AIM OF THE EXERCISE >> Scan the data below and pick out the lines containing the word "wide".

EXCERPTED RECORDS >>
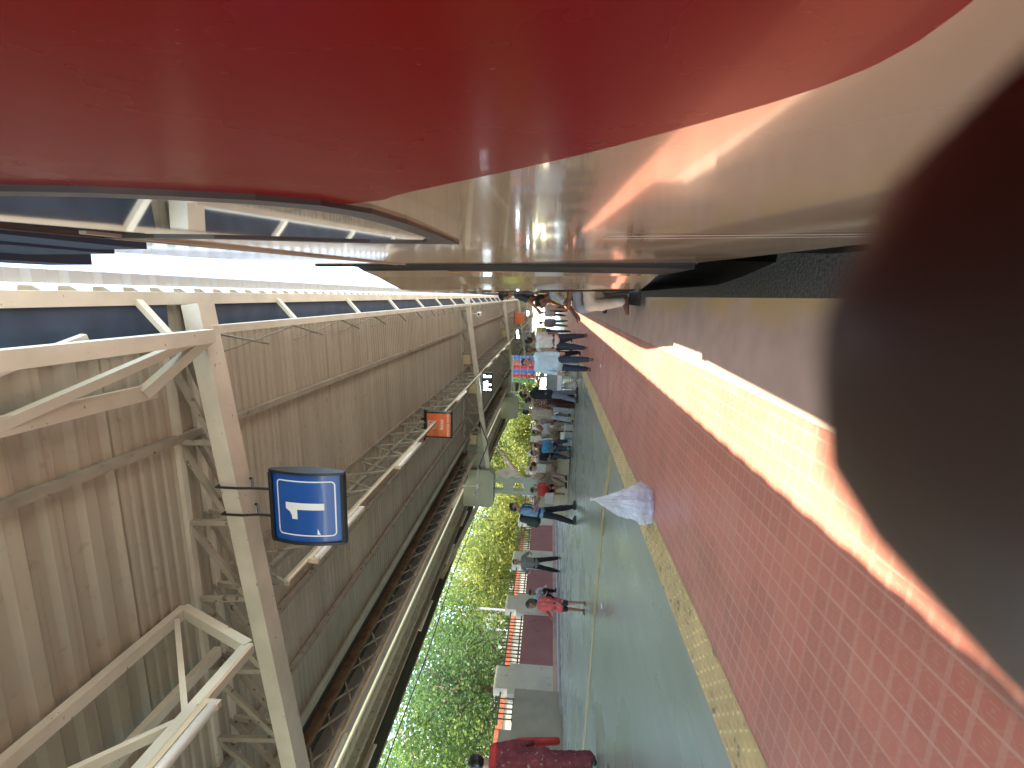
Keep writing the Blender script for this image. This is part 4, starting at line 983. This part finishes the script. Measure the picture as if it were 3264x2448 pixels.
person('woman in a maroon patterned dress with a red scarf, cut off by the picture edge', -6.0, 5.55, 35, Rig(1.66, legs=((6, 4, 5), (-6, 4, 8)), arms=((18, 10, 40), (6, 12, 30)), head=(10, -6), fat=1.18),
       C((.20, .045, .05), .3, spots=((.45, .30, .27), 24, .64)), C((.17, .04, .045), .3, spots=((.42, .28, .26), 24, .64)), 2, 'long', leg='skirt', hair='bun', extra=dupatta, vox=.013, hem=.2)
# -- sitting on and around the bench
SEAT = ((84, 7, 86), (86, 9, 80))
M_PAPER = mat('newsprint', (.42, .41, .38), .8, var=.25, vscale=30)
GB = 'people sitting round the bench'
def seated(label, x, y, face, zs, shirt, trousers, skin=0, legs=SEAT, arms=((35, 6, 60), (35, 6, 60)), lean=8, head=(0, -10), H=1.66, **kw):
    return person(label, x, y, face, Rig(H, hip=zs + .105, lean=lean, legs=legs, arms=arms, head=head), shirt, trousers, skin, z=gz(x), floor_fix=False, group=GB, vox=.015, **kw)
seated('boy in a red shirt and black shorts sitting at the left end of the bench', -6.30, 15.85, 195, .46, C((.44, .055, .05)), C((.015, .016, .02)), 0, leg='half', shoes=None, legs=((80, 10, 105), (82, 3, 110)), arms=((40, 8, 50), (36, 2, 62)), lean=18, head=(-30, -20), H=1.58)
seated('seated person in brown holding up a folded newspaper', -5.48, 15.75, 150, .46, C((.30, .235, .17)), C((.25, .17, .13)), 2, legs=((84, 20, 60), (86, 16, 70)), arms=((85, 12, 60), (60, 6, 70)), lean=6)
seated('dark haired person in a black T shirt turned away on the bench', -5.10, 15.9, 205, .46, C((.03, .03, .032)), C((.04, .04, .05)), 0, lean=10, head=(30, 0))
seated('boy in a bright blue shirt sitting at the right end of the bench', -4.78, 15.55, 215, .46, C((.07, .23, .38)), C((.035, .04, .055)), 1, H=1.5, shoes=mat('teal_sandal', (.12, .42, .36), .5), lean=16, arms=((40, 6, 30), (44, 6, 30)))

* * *

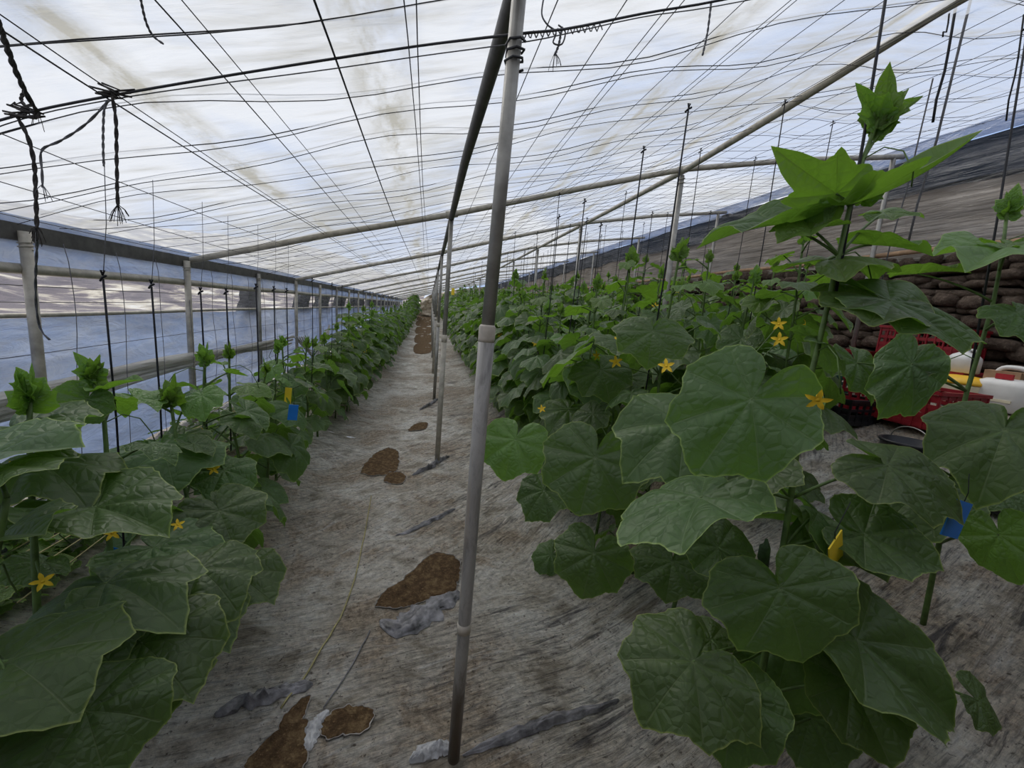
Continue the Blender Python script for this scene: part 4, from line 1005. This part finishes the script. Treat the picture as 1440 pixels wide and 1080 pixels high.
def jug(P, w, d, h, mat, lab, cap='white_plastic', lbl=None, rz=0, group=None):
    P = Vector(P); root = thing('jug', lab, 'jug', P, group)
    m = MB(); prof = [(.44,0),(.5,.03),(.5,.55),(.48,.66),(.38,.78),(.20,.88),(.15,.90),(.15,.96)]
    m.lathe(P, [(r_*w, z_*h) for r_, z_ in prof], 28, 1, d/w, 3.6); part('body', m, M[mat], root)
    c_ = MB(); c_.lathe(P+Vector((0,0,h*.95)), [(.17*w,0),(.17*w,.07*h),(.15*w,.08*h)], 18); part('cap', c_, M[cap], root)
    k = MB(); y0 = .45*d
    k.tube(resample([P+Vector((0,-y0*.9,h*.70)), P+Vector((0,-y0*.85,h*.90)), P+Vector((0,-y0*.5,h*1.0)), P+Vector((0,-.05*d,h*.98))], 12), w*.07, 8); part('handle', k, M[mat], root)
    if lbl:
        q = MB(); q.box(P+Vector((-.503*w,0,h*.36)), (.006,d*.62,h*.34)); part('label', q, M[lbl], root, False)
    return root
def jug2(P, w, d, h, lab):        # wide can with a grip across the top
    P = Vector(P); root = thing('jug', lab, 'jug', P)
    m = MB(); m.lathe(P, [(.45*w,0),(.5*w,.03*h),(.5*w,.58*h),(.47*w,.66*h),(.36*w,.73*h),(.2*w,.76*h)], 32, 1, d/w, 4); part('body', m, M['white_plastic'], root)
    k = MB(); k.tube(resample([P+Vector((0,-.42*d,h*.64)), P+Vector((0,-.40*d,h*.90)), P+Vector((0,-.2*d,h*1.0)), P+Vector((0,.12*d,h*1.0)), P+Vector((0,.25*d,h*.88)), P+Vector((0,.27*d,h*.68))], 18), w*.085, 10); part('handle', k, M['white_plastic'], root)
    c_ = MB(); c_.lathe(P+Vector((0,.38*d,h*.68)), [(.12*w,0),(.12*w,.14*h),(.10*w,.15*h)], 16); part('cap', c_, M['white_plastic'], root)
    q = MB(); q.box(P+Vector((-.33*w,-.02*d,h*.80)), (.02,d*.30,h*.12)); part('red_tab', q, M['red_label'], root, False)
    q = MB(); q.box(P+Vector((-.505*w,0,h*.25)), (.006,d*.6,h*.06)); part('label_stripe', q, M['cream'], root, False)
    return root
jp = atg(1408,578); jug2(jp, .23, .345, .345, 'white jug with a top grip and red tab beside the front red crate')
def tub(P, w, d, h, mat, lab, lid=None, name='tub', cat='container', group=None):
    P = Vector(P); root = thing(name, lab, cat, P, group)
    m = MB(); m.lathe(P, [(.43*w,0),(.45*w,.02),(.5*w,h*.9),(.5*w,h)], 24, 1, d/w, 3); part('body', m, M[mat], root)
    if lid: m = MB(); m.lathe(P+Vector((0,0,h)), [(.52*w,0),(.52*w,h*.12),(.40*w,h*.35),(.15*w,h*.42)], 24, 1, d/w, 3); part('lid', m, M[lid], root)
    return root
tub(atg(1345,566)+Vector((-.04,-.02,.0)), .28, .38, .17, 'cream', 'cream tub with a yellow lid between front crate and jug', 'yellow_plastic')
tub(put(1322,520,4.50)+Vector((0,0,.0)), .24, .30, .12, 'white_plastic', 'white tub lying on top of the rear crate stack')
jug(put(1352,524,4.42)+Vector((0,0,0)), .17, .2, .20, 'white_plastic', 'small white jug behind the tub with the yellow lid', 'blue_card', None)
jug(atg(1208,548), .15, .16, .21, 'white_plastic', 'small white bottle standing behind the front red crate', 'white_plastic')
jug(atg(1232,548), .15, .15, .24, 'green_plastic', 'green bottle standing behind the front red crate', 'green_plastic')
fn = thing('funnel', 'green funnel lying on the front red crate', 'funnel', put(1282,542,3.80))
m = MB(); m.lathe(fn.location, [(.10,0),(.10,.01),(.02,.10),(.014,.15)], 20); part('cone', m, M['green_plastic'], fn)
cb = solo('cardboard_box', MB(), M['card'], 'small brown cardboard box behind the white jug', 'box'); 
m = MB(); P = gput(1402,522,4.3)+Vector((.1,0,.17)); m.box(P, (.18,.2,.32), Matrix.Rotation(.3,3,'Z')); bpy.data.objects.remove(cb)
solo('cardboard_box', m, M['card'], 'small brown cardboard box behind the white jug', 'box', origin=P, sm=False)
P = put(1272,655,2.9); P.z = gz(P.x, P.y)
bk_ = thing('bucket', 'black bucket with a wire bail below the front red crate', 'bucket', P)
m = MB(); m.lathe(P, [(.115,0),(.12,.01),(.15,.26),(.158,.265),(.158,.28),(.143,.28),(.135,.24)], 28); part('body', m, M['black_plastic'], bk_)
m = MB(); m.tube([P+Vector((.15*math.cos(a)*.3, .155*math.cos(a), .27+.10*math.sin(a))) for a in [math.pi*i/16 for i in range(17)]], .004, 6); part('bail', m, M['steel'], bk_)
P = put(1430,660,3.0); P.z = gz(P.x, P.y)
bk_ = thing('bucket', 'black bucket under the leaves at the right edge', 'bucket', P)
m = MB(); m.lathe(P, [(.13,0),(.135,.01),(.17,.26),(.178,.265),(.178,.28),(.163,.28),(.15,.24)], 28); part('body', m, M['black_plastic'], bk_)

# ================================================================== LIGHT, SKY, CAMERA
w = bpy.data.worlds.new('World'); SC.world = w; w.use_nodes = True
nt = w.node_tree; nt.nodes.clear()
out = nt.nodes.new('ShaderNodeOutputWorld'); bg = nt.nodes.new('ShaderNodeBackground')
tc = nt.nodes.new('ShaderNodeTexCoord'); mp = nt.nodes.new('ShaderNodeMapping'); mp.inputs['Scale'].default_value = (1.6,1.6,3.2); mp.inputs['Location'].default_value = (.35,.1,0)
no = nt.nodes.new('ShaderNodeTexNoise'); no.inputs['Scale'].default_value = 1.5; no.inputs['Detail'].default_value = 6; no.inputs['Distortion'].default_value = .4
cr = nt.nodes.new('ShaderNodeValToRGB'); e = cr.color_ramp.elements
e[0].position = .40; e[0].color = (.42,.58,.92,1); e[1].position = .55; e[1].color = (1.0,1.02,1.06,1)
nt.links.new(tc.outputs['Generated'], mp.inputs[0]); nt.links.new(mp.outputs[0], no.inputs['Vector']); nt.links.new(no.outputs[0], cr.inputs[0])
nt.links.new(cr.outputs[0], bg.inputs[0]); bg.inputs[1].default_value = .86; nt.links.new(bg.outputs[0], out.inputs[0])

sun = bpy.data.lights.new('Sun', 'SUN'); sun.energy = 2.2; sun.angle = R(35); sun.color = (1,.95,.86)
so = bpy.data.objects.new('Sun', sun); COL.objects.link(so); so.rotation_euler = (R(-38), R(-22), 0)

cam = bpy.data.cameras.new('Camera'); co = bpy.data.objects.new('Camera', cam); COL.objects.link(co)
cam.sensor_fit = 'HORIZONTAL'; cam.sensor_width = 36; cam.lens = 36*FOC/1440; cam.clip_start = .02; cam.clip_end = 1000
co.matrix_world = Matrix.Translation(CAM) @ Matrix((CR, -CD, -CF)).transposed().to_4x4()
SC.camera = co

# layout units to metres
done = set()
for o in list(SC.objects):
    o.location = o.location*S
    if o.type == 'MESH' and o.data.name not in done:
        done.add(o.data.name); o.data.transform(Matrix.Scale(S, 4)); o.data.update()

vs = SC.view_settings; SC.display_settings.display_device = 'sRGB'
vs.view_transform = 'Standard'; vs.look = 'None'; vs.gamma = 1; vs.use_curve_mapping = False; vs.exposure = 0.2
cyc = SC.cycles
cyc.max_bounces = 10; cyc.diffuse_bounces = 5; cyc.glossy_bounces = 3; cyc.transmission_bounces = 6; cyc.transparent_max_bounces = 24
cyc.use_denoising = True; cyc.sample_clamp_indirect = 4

EXERCISE SOLUTION >>
Continue the Blender Python script for this scene: part 4, from line 1005. This part finishes the script. Treat the picture as 1440 pixels wide and 1080 pixels high.
def jug2(P, w, d, h, lab):        # wide can with a grip across the top